PRELIMINARY HEARING – EX PARTE

© Copyright 2000


    APPEARANCES

     

    For the Appellants DANIEL BARNETT
    (of Counsel)
    Messrs Irwin Mitchell
    Solicitors
    St Peter's House
    Hartshead
    Sheffield
    S1 2EL
       


     

    LORD JOHNSTON: This is a preliminary hearing in the appeal at the instance of the employer in respect of in essence a number of decisions relating to various issues that were canvassed before the Employment Tribunal and had led in fact to at least three decisions of it.

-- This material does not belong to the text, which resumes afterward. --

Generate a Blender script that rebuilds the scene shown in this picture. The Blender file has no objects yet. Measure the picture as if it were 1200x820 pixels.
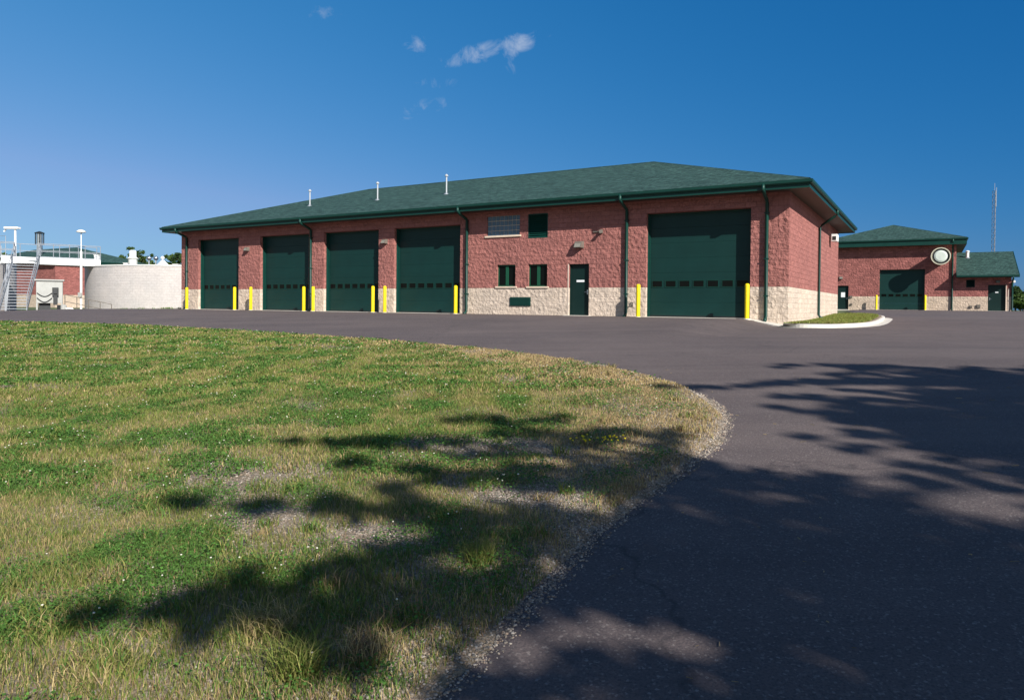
import bpy, math, random
import numpy as np
from mathutils import Vector, Matrix
rnd = random.Random(7)
C = bpy.context.scene.collection
R = math.radians

# ------------------------------------------------------------------ frame of the place
TH = R(59.66)
U = (-math.sin(TH), math.cos(TH))        # left along the main front
V = (math.cos(TH), math.sin(TH))         # away from the front
P0 = (10.32, 26.7)                       # front right corner of the main building
D0 = P0[0]*V[0] + P0[1]*V[1]
ROT = -(math.pi/2 - TH)                  # local x = right along the front, y = away
SUN = Vector((1.005, -1.747, 1.26)).normalized()

def sd_of(X, Y):
    return (X-P0[0])*U[0] + (Y-P0[1])*U[1], D0 - (X*V[0] + Y*V[1])
def loc(s, q, z=0.):
    return (P0[0]+U[0]*s+V[0]*q, P0[1]+U[1]*s+V[1]*q, z)
def sstep(a, b, x):
    t = np.clip((x-a)/(b-a), 0, 1); return t*t*(3-2*t)
def H(X, Y):
    X = np.asarray(X, float); Y = np.asarray(Y, float)
    s, d = sd_of(X, Y)
    q = -d
    e = d-6.0
    sp = np.where(e > 3, e, np.where(e < -3, 0, (e+3)**2/12))
    z = -.048*np.minimum(sp, 26)
    z = z - .36*sstep(37, 48, s)*(1-sstep(4, 16, d))
    z = z - .26*(1-sstep(.1, 1.5, s))*(1-sstep(3, 17, q))*(1-sstep(6, 15, d))
    z = z + .32*sstep(20, 40, q)*(1-sstep(5, 12, s))
    return z

# ------------------------------------------------------------------ numpy value noise
_rs = np.random.RandomState(3)
_G = _rs.rand(256, 256)
def vnoise(X, Y, sc, ox=0):
    x = np.asarray(X)*sc+ox+1000; y = np.asarray(Y)*sc+ox*1.7+1000
    xi = np.floor(x).astype(int); yi = np.floor(y).astype(int)
    fx = x-xi; fy = y-yi; fx = fx*fx*(3-2*fx); fy = fy*fy*(3-2*fy)
    a = _G[xi % 256, yi % 256]; b = _G[(xi+1) % 256, yi % 256]
    c = _G[xi % 256, (yi+1) % 256]; d = _G[(xi+1) % 256, (yi+1) % 256]
    return (a*(1-fx)+b*fx)*(1-fy)+(c*(1-fx)+d*fx)*fy
def fbm(X, Y, sc, ox=0, n=3):
    t = 0; w = 0
    for i in range(n):
        t = t+vnoise(X, Y, sc*2**i, ox+17*i)*.5**i; w += .5**i
    return t/w

# ------------------------------------------------------------------ materials
class NT:
    def __init__(s, name):
        s.m = bpy.data.materials.new(name); s.m.use_nodes = True
        s.t = s.m.node_tree; s.b = s.t.nodes['Principled BSDF']
    def n(s, typ, **kw):
        o = s.t.nodes.new(typ)
        for k, v in kw.items():
            if k in o.inputs.keys(): o.inputs[k].default_value = v
            else: setattr(o, k, v)
        return o
    def l(s, a, b): s.t.links.new(a, b)
    def mix(s, fac, a, b, typ='MIX'):
        o = s.t.nodes.new('ShaderNodeMix'); o.data_type = 'RGBA'; o.blend_type = typ
        for sock, v in ((o.inputs[0], fac), (o.inputs[6], a), (o.inputs[7], b)):
            if hasattr(v, 'links'): s.l(v, sock)
            else:
                sock.default_value = v if not isinstance(v, tuple) else (v+(1,) if len(v) == 3 else v)
        return o.outputs[2]
    def math(s, op, a, b=0., c=None):
        o = s.t.nodes.new('ShaderNodeMath'); o.operation = op
        for i, v in enumerate((a, b) if c is None else (a, b, c)):
            if hasattr(v, 'links'): s.l(v, o.inputs[i])
            else: o.inputs[i].default_value = v
        return o.outputs[0]
    def ramp(s, fac, stops):
        o = s.t.nodes.new('ShaderNodeValToRGB'); s.l(fac, o.inputs[0])
        e = o.color_ramp.elements
        while len(e) < len(stops): e.new(.5)
        for i, (p, c) in enumerate(stops):
            e[i].position = p; e[i].color = (c, c, c, 1) if not isinstance(c, tuple) else c+(1,)
        return o.outputs[0]
    def noise(s, vec, scale, detail=3, rough=.55):
        o = s.n('ShaderNodeTexNoise', Scale=scale, Detail=detail, Roughness=rough)
        if vec: s.l(vec, o.inputs['Vector'])
        return o.outputs['Fac']
    def obj(s): return s.n('ShaderNodeTexCoord').outputs['Object']
    def set(s, **kw):
        for k, v in kw.items():
            k = k.replace('_', ' ')
            sock = s.b.inputs[k]
            if hasattr(v, 'links'): s.l(v, sock)
            else: sock.default_value = v+(1,) if isinstance(v, tuple) and len(v) == 3 else v
        return s
    def bump(s, h, strength=1., dist=.01, prev=None):
        o = s.n('ShaderNodeBump', Strength=strength, Distance=dist); s.l(h, o.inputs['Height'])
        if prev: s.l(prev, o.inputs['Normal'])
        return o.outputs[0]

def plain(name, col, rough=.5, metal=0., var=.12, scale=6., bump=0.):
    m = NT(name); v = m.obj()
    n = m.noise(v, scale, 4)
    c = m.mix(m.ramp(n, [(.3, 0.), (.7, 1.)]), tuple(x*(1-var) for x in col), tuple(min(1, x*(1+var)) for x in col))
    m.set(Base_Color=c, Roughness=rough, Metallic=metal)
    if bump: m.set(Normal=m.bump(n, 1., bump))
    return m.m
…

  1. The general issue raised relates to age and the application of section 119 of the Employment Rights Act 1996 to the particular facts of this case in relation to people who under the age of 65 and over the age of 65.
  2. Mr Barnett who appeared for the appellants addressing us on his Notice of Appeal abandoned or did not insist in paragraphs 6.1, 6.2 and 6.2.1, however he insisted upon paragraphs 6.2.2, 6.2.3 and 7.
  3. In essence, these grounds of appeal raise, firstly, the question of what test is to be applied in selecting comparators in as much that the tribunal below have contrasted the number of men and women who worked beyond the age of 65 to discuss the question of proportional impact or lack of it. He maintained the correct test is to compare the proportion of working men who may qualify with those who may not and thereafter effect the same exercise with regard to women, and finally compare the proportions. He directed us to the latest decision of the House of Lords in Regina v Secretary of State for Employment ex parte Seymour-Smith and Perez (No.2) [2000] IRLR 263, and particularly to the speech of Lord Nicholls of Birkenhead, where in paragraph 61 his Lordship expressly leaves open the question Mr Barnett is seeking to raise before this tribunal. It is clear from the briefest of study of the decision below that the tribunal did not address this particular issue as an alternative of the test to be applied.
  4. That alone is sufficient in our minds to raise an issue of law which requires to be considered by a full hearing of this tribunal.
  5. However, it must be recorded that in terms of paragraph 6.2.3 Mr Barnett also maintained that the tribunal had erred by lifting statistics from another case to which reference was made namely Nash v Mash/Roe [1998] IRLR 169. He maintains that it was a mistake of law even to do that exercise in principle and also leading to an unfair result in as much that his clients had been denied the opportunity to cross-examine the source of the statistics in the other case, a Professor Elias. Furthermore, he maintained, in any event it was not necessarily reasonable to make the assumption which the tribunal had done, that the statistics that applied in 1998 would necessarily apply in 1999, after the decision in Nash v Mash/Roe had been announced, which he maintained could have a proportional reaction on the statistics.
  6. In our opinion, there is also considerable force in this point to the extent that it requires to be considered by a full tribunal.
  7. Thirdly, and quite separately, he brought a separate ground of appeal to the effect that the tribunal had erred in law in calculating the compensation award by not taking into account that the actual potential working history of the respondent after the dismissal.
  8. For these reasons and without taking the matter any further, we consider that this case is appropriate for a full hearing and we will so order.
  9. Mr Barnett requested that we order the production of the Chairman's Notes of Evidence on a limited basis with regard to the last ground of appeal, namely in relation to compensation under particular reference to the notes of cross-examination of the respondent on the issue of the number of hours he worked for other employers after his dismissal. We shall so order.
  10. Having done that we were informed that there is another case pending with separate parties raising the same issue and he requested that we stay this case pending the resolution of that case, whenever that may be and we are also prepared to do that. A stay is therefore granted.